Wednesday, February 4, 2009

make it stop!

i am in so much damned pain! i've got the girl pains right now and they're so horrendous that i'm stuck in bed with a heating pad on my belly and a cat on my chest. how the cat is helping the situation is anyone's guess but he is adamant about being there.

cory and i had our suesday night. my mini beret from suite was waiting for me when i got home so i had to wear it. it's so whimsical - like bonnie parker meets pee wee's playhouse. i think i adore it. i even pulled out my grammie's cream colored wool coat with the way softer and sexier than should ever be allowed fur collar. it's so soft and plush that it's hard to keep from rubbing my cheek against it while i'm wearing it. truth be told, i often am rubbing my cheek against the collar!


i had to bail on suesday last week because of my ankle - rough arthritic day from hell. i was pretty gimpy last night and super dependent on my damned stick. it's so creepy how people look at me when i'm on my cane. i've even had people accuse me of faking it, carrying it for looks. uh, yeah, cause i love how sexy i am when i'm wobbling around on a cane. it's that octogenerian sexiness that everyone's striving for, right?

cory's incredible girlfriend christine met up with us later, with cory's dog lulu in tow. or maybe it was christine that was in tow! lulu looks like petey, the dog from the little rascals, and she is pretty strong. she was decked out in a furry sweater with a pink bow, a pink bow on her collar, and one of those dog-neck-lampshade looking things. lulu, not christine! cory got sick of everyone assuming lulu was a guy so he girlified her. sadly, a guy came up to us in the bar and said "he" was a beautiful dog. cory's response - "even with all the pink bows, you think it's a guy?"

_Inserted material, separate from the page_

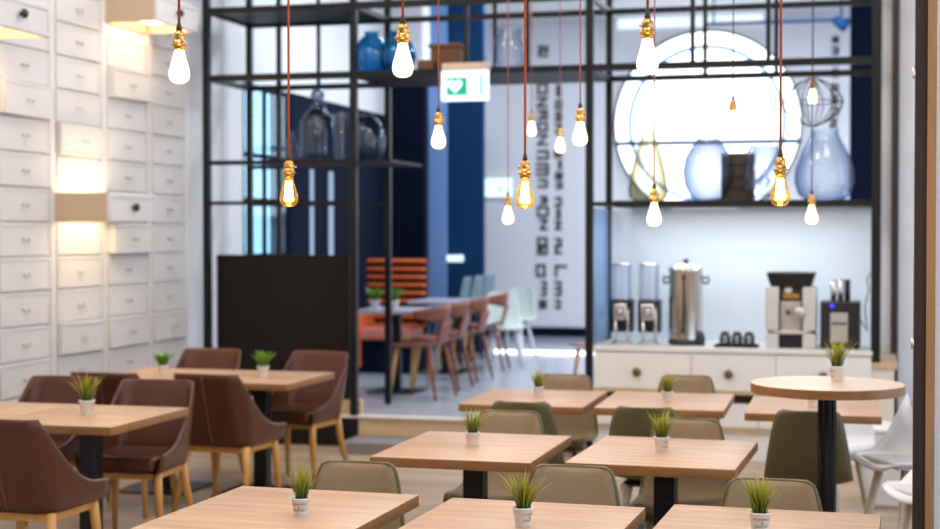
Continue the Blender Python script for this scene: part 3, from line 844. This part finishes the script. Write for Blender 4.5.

so cory got all excited about me having a boyfriend.
me: he's not my boyfriend. we've only had three dates.
cory: but he's like a boyfriend.
me: in what way? that he's a male and a friend?
cory: but it's good. you have a boyfriend and i have a girlfriend.
me: he's not my boyfriend!
cory: but it's good. right? when do i get to meet him?
me: we've only had three dates!?! you need to meet him already? i've only even kissed the guy once and i gotta introduce him to you?
cory: i should meet your boyfriend.
me: he's not my boyfriend!!!!
cory: why? what's wrong with him?
(notice a pattern here?)

oh god - my belly aches so so so bad!!!! i've already taken four maximum strength midol and nothing is helping, not even the cat on my neck! so much for a productive day off. sheesh.

when i got home last night, i watched "the office." i don't know if i've told you or not but i looooooove that show. loooooooooooove. yep, that's right. i feel so dumb when i'm sitting here alone laughing out loud at it but it is that funny. this week's episode had a roast for michael scott. my favorite part is when jim defines spiderface. oh, wait, maybe it's the part where dwight cuts the face off the cpr dummy. just watch it! go here. it makes me happy to quote the show with nicole at luna park. we're kinda weird like that.


okay, gonna go die now. pain. pain painpainpainPAIN!!!!! just kill me please.